Наличие Неизведанной Земли в созданном драматургом пространстве пьесы является важным индикатором реализации в ней мотива путь. В древности римские картографы обозначали неисследованные места и страны на картах латинскими словами Terra Incognita. С наступлением эпохи географических открытий данное выражение также не утратило своей актуальности и стало употребляться в переносном значении применительно к неведомым, непознанным вещам, неразработанным областям знания [31]. Все вышесказанное позволяет нам сделать заключение, что жители Камино Реаль боятся покинуть место, где они живут, и отправиться в путь из-за страха перед неизвестностью. Драматург показывает, что путь горожан к свободе ограничен не чем иным, как отсутствием знания.

Отметим, что не только топонимы, но и имена действующих лиц в пьесе Т. Уильямса наполнены смыслом, который иногда понять непросто. В действие вплетены литературные и мифологические фигуры: Дон Кихот (Don Quixote) и Санчо Панса (Sancho Panza), Жак Казанова (Jacques Casanova) и Маргарита Готье (Marguerite Gautier), Лорд Байрон (Lord Byron), Эсмеральда (Esmeralda) и др. Эти персонажи, «сохраняя память о первоисточниках, частью которых они являются», преображаются в контексте сочинения драматурга [79: с.14].

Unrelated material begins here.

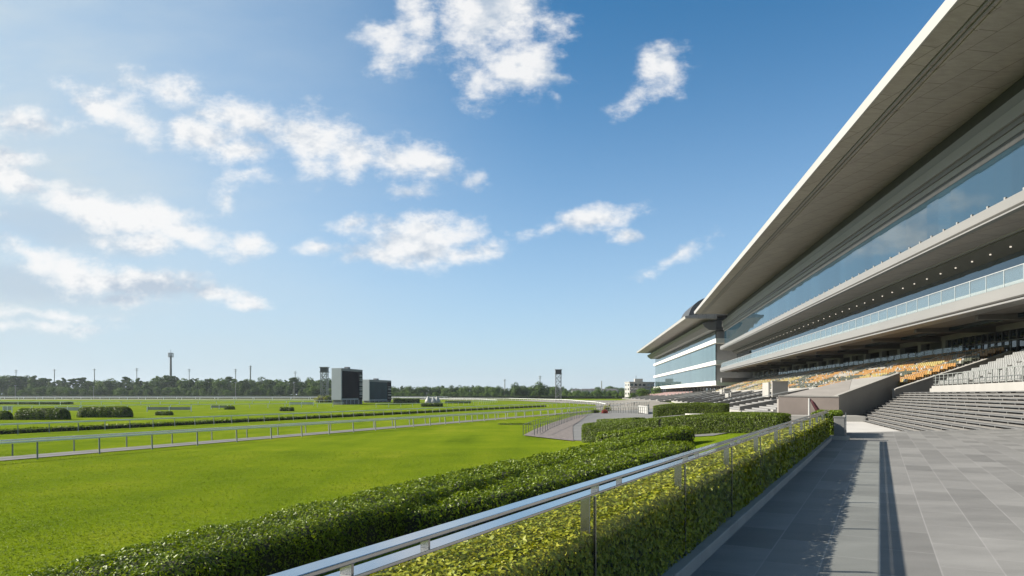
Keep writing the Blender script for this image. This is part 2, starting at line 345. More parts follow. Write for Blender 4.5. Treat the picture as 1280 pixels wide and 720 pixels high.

Несмотря на вышеназванный страх перед неизвестностью, ждущей горожан за стенами Камино Реаль, основной целью большинства действующих лиц пьесы становится бегство из него. По сути, в тексте анализируемого произведения мотив бегство актуализируется, коррелируя с мотивом путь. Так, в прологе пьесы появляются действующие лица «Камино Реаль» – Дон Кихот Ламанчский и его оруженосец Санчо Панса, который со средневековым щитом и солдатской фляжкой плетется вслед за своим хозяином. Слуга держит в руках смятый пергамент, на котором изображена карта Камино Реаль, и дано описание этого места: «Continue until you come to the square of a walled town which is the end of the Camino Real and the beginning of the Camino Real» [8: p. 751]. Драматург умело показывает различие между двумя одноименными, но нетождественными сущностями при помощи выделения в словах определенных слогов.